Nova Scotia

Poor internet service has Cape Breton business owner contemplating move

Poor internet service is prompting a small business owner in Cape Breton to reconsider her future on the island.

'It affects me personally on a daily basis,' says designer

Graphic designer Sara Rankin says she's so frustrated with her poor internet service in Mabou she's considering leaving Cape Breton. (Steve Rankin Photography)

Poor internet service is prompting a small business owner in Cape Breton to reconsider her future on the island.

Sara Rankin runs a graphic design and web company in Mabou.

She signed up for high-speed internet but says it's not working properly. The company has swapped out her modem a few times but she said the situation isn't any better.

Rankin said her business depends on a high-speed connection.

'Incredibly frustrating'

"It affects me personally on a daily basis," said Rankin.

Rankin works in design and that means large files. "It's incredibly frustrating for me when I can't upload, download [and] open emails."

She said Skype calls with clients in Boston and Toronto get dropped and it becomes difficult to make them understand why.

Rankin said she is considering relocating to mainland Nova Scotia if something is not done within the next year.

"I love living in Cape Breton, but unfortunately it's pushing me to a point where I have to consider work over lifestyle."

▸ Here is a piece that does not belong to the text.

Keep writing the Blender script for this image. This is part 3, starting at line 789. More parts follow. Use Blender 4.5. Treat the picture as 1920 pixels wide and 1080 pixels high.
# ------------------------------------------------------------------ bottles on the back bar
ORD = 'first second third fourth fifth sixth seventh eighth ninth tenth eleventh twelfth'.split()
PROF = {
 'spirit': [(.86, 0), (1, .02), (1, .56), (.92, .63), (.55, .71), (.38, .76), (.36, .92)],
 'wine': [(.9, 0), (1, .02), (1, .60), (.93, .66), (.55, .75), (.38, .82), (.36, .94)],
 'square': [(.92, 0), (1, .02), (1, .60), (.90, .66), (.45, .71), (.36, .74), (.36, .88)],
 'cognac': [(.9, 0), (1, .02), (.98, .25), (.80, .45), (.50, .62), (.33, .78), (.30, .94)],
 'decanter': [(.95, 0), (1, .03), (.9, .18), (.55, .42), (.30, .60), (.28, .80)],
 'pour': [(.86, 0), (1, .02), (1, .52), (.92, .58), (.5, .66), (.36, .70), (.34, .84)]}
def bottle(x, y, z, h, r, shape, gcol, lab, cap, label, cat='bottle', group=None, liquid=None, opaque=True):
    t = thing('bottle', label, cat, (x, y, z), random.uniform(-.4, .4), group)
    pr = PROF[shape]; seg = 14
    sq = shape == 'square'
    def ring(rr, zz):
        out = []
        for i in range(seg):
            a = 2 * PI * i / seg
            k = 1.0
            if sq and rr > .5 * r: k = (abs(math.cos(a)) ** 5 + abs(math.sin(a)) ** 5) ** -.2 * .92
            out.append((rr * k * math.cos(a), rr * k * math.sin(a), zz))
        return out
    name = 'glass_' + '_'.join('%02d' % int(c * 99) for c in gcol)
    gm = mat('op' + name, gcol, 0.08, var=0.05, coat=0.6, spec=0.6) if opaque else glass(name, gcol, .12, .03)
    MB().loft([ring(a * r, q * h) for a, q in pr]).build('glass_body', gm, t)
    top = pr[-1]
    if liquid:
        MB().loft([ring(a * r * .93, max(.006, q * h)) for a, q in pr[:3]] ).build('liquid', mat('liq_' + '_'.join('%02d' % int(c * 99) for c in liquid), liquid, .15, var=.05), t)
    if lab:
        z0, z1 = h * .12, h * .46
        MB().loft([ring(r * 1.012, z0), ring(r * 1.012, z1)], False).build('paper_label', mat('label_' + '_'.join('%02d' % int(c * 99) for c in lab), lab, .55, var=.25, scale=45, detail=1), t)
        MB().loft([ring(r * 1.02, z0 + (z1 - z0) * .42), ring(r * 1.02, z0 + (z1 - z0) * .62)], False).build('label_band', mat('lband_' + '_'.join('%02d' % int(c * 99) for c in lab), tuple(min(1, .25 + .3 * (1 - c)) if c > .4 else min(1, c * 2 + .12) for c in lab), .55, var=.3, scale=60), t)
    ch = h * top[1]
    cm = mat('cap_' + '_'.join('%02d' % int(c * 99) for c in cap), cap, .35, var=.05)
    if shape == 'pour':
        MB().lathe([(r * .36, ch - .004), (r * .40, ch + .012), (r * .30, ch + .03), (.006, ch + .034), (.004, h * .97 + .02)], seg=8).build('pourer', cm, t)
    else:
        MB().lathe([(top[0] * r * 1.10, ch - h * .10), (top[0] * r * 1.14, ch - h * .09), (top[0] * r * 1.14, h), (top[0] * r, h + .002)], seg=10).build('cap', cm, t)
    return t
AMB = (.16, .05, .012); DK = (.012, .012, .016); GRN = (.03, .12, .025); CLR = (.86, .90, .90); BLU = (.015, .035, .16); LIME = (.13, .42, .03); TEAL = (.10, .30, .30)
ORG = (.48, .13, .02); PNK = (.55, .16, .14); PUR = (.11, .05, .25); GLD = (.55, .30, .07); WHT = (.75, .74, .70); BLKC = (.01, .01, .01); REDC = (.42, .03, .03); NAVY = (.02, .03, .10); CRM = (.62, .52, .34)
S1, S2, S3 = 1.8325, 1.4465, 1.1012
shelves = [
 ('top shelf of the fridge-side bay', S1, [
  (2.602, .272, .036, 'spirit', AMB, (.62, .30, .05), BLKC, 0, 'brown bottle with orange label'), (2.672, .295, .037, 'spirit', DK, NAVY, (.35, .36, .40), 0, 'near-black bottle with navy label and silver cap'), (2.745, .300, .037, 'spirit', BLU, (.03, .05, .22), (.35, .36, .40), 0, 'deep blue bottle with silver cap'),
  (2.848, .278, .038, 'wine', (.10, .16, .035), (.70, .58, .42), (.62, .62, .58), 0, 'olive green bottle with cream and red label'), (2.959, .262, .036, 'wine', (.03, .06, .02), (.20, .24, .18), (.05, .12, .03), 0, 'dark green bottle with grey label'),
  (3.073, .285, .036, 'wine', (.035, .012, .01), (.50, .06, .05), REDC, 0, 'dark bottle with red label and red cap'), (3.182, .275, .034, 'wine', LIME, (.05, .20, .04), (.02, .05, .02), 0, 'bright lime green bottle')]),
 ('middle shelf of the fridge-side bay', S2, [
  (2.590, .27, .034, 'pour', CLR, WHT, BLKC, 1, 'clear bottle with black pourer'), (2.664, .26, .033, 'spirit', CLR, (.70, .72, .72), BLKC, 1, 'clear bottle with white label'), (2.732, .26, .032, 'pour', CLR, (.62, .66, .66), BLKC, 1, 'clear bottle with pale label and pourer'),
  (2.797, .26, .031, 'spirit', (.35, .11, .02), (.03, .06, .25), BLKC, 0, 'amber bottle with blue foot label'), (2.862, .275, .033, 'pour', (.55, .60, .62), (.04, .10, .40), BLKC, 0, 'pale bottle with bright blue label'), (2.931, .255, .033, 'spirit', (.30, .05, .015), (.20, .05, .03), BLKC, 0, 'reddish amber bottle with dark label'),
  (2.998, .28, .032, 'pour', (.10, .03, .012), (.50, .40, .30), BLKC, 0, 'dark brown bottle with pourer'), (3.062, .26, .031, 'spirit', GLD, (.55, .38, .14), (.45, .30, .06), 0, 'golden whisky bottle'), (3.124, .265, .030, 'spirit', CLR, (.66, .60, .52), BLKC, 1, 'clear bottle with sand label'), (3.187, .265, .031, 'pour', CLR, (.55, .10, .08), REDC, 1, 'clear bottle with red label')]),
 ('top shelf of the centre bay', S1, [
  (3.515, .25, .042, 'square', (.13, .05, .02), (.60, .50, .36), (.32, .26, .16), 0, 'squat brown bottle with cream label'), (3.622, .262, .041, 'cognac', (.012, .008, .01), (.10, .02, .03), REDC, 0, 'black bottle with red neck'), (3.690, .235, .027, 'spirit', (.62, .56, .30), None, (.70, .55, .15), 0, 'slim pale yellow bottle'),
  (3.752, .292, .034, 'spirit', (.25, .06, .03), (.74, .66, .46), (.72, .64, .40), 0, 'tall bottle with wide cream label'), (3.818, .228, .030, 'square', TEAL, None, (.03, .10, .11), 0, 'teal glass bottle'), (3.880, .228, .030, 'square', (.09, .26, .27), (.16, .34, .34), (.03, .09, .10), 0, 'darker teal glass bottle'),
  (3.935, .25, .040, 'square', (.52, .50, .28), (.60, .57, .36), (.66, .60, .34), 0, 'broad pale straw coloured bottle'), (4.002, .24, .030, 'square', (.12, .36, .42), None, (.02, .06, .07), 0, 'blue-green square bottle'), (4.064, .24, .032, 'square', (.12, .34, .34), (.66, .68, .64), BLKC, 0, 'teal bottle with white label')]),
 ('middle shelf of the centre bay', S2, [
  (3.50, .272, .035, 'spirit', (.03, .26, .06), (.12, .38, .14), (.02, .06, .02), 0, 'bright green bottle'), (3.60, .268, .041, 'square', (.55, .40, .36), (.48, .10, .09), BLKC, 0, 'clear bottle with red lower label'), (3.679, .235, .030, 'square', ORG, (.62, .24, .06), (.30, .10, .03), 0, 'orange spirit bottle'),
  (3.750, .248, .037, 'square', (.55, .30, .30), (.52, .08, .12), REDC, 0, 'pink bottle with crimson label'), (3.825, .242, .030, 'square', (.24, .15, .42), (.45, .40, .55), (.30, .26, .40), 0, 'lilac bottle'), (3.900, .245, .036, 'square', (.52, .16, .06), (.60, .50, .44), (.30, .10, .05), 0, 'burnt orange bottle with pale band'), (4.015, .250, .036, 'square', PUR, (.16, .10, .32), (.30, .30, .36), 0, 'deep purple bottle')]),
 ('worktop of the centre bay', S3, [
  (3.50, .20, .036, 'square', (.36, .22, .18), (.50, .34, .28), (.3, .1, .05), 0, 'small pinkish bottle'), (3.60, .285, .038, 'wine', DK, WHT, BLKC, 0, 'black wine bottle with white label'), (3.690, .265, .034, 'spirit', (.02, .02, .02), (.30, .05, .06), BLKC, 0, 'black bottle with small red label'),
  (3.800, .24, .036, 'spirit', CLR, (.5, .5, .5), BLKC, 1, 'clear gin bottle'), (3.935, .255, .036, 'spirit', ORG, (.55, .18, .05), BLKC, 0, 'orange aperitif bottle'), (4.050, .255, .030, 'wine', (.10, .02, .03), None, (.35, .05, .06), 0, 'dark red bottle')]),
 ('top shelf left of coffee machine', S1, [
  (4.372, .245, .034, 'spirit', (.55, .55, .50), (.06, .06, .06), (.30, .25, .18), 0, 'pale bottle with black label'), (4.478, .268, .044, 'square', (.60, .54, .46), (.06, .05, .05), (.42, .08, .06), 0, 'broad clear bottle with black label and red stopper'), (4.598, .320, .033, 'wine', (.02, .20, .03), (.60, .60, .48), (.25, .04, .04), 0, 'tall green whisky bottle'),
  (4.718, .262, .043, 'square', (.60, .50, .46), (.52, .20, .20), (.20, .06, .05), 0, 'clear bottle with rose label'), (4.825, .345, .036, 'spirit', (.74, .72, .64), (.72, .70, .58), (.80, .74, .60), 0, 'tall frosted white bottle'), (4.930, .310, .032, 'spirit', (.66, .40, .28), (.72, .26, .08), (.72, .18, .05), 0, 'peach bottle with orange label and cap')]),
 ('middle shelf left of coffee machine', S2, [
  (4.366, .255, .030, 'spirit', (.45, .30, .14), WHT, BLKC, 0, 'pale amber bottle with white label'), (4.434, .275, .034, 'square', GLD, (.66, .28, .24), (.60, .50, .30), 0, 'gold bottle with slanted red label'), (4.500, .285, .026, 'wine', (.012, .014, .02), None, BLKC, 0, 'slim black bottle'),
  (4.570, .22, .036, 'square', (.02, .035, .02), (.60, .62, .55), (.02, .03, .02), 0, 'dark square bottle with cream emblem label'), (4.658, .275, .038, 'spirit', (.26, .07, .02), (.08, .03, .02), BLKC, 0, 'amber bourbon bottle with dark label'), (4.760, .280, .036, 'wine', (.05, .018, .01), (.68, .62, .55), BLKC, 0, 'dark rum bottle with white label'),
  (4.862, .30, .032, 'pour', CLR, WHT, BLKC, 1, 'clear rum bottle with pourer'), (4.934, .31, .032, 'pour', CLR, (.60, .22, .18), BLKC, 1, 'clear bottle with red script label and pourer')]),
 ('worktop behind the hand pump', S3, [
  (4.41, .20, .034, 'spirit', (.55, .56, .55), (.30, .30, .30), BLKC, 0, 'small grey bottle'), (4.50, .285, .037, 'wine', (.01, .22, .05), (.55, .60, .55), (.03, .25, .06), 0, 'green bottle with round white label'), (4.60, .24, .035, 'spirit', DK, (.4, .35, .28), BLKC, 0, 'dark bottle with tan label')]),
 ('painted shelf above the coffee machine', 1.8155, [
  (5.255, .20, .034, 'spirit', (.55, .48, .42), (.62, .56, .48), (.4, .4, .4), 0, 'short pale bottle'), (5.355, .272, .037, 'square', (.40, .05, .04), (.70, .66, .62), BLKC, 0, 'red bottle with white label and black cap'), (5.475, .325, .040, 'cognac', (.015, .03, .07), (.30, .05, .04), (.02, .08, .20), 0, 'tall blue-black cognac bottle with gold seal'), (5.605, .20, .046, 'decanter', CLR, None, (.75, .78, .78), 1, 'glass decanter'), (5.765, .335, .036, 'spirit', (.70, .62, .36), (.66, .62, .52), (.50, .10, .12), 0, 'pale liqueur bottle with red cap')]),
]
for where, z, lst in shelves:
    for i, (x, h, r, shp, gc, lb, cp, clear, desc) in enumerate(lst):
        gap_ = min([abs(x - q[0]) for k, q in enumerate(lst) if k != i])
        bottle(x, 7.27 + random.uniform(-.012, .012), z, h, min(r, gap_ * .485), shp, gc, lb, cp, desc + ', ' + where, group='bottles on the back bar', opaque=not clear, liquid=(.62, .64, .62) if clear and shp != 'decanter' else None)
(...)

Inverness Warden Betty Ann MacQuarrie says many residents in the county are frustrated with poor, or no, internet service. (Municipality of the County of Inverness)

The warden of Inverness County said Rankin's complaint is not an isolated one.

Betty Anne MacQuarrie said internet service is a problem across the county.

'We do hear frustration from our residents, some who don't have internet whatsoever," said MacQuarrie.

She said council has invited Bell to a future council meeting to discuss the situation.

She said the county is also talking about internet with Develop Nova Scotia, the provincial Crown corporation which is responsible for developing a strategy to extend high-speed internet access to underserved communities.

Rankin said she's had to resort to extreme measures at times to get her work done. She said she's gone to her former high school during the day to use their fibre-op connection.

"But in the summertime, I sit on the ground behind my high school because it was the only place I could get fibre-op in order to meet my deadline," said Rankin.

"So I was running my business behind my old high school, which is kind of crazy, but you gotta do what you gotta do to meet your deadline."

Rankin said the internet issue will deter people from starting businesses on the island and may force some people to leave.

"So if we're promoting Cape Breton as a place to do business, this is something they need to fix."

In an email to the CBC, Bell Aliant did not comment specifically on Rankin's complaint. 

But spokesperson Katie Hatfield said that advanced broadband networks can be "quite costly" and it can be difficult to build a business case for "sparsely populated locations."

Hatfield said the company will follow up with the municipality on the situation.